The simple understanding is that the celebration is because Hashem took
revenge on the killer and showed everyone that He avenges the blood of his
beloved. But why is it fitting to institute a day of celebration on the day
of that the righteous Papus and Lulianus were put to death? If they would
have come out alive, then there would be reason to celebrate. But why should
we celebrate if they were killed -- does the show of Hashem's vengeance
somehow outweigh the tragedy of their execution?
(a) RASHI explains that, initially, there was a Gezeirah to destroy *all* of
the Jewish people. Through the martyrdom of Lulianus and Papus, the rest of
the Jewish people were saved. It is *that* salvation which we celebrate on
Yom Taryanus.
(b) The DIKDUKEI SOFRIM records a different text of the Gemara from a
manuscript which omits the words "nevertheless he killed them." According to
that Girsa, Taryanus did *not* succeed in killing them before his sudden
death. This is also the way the incident is recorded in Megilas Ta'anis (ch.
12) and in Toras Kohanim (Parshas Emor, ch. 9). Since the evil ruler was
killed before he carried out his plans to kill the Jews and they were spared
miraculously, the Chachamim enacted that day to be one of celebration.

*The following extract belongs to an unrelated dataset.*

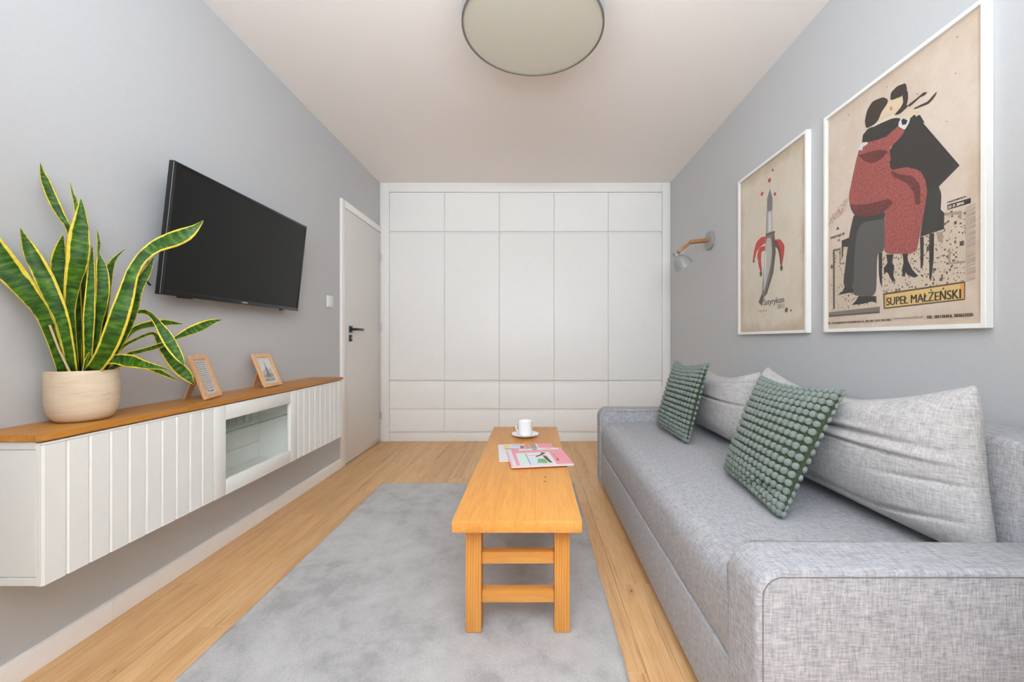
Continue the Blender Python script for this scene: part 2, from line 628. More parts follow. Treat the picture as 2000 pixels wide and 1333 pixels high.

According to this explanation, we can understand the Yerushalmi which says
that the Chachamim cancelled the celebration of Yom Taryanus when *Lulianus*
and *Papus* were killed (and not Shemayah and Achiyah, as our Gemara says a
few lines earlier). That is, the Yom Tov was instituted when they were saved
from the hands of Taryanus, and it was annulled when, some years later, the
same two righteous people were killed by another governing body. This might
also be the intention behind the words of the Aruch (recorded in the margin
of our Gemara) when he writes that Shemayah and Achiyah were the Harugei Lud.
Does the Beraisa not say that Lulianus and Papus were the brothers killed in
"Ludkia" (= Lydia; or Lud, as Rashi explains, see also Midrash Koheles Raba
9:8)? It must be that Shemayah and Achiyah were the Hebrew names of Lulianus
and Papus. (Based on YEFEH EINAYIM)
The YEFEH EINAYIM also cites the exact circumstances under which Lulianus and
Papus were eventually killled. He refers to the Yerushalmi (Shevi'is 4:2)
which states that Lulianus and Papus were killed when they refused to drink
from a cup that the emperor gave to them, upon which was inscribed the name
of an Avodah Zarah. This occurred at a later time, after the miraculous
incident with Taryanus. Apparently, when they were killed by the new emperor,
the Chachamim annulled the Yom Tov which had been instituted because they
were saved from the old one.
(According to this approach, it must be that Megilas Ta'anis was written
during the lives of Lulianus and Papus, shortly after the destruction of the
Temple, and that is why it records the day as a Yom Tov -- see Shabbos 13b.)